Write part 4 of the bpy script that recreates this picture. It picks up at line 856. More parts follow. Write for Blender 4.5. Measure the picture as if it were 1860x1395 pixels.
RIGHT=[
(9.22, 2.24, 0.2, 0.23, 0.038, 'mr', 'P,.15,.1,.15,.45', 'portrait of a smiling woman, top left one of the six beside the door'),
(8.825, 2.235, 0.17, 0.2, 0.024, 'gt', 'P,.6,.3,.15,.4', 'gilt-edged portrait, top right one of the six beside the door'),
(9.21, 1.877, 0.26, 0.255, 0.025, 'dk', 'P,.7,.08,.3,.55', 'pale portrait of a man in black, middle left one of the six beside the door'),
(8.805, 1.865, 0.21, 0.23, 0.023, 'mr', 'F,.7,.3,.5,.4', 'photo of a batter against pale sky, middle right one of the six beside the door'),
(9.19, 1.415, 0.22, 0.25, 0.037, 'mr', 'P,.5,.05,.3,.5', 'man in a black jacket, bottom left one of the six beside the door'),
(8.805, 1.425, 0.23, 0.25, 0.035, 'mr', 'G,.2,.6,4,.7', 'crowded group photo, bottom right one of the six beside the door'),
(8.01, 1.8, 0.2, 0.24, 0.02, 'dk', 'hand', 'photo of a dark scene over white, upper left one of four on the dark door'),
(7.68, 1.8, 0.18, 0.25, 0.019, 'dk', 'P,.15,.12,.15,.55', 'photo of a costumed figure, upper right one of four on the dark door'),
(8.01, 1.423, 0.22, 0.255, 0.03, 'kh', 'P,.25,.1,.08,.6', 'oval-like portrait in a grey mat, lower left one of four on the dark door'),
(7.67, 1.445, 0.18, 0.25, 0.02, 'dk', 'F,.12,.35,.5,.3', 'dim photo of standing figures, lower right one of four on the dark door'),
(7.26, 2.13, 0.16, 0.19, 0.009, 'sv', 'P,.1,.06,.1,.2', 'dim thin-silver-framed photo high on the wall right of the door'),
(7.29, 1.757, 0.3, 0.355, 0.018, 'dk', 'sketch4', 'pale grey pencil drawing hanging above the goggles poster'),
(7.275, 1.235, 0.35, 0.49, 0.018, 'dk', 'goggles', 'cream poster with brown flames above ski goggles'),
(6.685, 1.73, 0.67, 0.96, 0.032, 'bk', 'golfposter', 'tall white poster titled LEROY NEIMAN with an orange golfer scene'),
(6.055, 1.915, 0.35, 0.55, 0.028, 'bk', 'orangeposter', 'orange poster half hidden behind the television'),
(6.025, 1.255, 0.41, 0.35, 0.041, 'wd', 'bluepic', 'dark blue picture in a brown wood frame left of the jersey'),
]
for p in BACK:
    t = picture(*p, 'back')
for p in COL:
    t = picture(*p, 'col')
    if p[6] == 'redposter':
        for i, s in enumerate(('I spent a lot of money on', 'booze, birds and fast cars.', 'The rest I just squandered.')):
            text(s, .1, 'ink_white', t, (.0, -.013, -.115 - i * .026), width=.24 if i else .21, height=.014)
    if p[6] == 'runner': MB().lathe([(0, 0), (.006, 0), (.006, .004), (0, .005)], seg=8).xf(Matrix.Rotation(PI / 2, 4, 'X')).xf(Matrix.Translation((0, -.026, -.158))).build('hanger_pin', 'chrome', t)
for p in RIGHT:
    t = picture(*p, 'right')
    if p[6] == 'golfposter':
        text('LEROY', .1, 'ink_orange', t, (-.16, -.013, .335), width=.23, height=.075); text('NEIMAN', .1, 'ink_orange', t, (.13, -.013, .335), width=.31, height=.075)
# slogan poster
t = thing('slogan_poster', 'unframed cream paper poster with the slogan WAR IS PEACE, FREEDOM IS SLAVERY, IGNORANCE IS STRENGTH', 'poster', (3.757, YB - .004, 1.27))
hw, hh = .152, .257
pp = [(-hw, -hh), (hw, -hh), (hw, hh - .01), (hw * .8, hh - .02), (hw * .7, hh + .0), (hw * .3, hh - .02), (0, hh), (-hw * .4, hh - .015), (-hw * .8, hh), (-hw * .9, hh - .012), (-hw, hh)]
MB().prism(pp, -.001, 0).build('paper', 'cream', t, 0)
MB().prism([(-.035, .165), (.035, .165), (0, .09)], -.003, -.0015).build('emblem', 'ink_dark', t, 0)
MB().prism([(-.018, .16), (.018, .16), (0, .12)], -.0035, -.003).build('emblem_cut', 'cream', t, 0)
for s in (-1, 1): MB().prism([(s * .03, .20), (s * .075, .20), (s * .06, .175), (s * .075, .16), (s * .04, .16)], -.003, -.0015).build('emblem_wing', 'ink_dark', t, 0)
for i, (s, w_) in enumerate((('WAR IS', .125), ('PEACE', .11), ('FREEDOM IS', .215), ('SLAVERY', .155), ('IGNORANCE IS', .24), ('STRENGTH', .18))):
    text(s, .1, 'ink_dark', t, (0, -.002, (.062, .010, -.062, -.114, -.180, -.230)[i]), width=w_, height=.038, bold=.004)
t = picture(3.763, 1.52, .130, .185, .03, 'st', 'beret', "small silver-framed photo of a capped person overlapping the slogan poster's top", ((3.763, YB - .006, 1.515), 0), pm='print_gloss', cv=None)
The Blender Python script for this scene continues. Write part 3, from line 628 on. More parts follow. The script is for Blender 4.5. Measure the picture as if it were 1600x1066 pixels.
= = = =
= Problem =
Copy each line of the listing that contains the string "this".

= Problem solution =
Write part 4 of the bpy script that recreates this picture. It picks up at line 856. More parts follow. Write for Blender 4.5. Measure the picture as if it were 1860x1395 pixels.
The Blender Python script for this scene continues. Write part 3, from line 628 on. More parts follow. The script is for Blender 4.5. Measure the picture as if it were 1600x1066 pixels.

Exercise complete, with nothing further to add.